---------- STORED DATA

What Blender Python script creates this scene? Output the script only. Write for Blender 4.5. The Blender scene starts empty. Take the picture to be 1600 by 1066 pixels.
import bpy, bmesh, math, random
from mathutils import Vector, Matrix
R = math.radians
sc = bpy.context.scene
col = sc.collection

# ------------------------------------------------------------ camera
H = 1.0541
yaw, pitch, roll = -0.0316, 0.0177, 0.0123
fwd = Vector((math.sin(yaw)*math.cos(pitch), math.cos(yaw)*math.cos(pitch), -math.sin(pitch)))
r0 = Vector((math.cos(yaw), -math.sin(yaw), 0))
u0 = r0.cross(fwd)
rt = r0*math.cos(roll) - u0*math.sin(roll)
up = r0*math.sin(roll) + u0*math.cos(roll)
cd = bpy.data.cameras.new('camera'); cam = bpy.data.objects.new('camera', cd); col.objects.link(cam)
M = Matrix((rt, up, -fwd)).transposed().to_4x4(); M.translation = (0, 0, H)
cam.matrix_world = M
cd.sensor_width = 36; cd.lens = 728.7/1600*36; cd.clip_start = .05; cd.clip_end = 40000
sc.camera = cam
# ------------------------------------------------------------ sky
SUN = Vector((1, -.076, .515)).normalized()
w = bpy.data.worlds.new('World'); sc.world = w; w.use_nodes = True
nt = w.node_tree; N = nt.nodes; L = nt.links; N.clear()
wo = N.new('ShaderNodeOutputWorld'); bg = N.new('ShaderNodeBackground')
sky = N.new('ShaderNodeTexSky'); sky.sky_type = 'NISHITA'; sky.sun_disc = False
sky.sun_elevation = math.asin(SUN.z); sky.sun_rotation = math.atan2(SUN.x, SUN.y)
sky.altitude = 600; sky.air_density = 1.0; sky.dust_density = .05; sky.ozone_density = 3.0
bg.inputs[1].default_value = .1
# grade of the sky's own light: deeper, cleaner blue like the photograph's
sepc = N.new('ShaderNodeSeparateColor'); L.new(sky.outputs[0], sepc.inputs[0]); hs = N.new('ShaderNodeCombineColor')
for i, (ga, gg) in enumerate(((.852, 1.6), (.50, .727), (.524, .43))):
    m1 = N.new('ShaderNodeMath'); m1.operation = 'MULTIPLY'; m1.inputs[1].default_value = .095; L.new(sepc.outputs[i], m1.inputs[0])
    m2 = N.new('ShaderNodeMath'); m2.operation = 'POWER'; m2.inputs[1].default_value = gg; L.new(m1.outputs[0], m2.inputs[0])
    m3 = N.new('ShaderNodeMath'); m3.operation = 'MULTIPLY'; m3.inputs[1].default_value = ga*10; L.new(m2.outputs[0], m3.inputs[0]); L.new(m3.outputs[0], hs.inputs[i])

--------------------

## DIRECTIVE
Only the lines from the top of the data through the line that contains "col = sc.collection" should be quoted, exactly as they stand.

## WRITTEN ANSWER
What Blender Python script creates this scene? Output the script only. Write for Blender 4.5. The Blender scene starts empty. Take the picture to be 1600 by 1066 pixels.
import bpy, bmesh, math, random
from mathutils import Vector, Matrix
R = math.radians
sc = bpy.context.scene
col = sc.collection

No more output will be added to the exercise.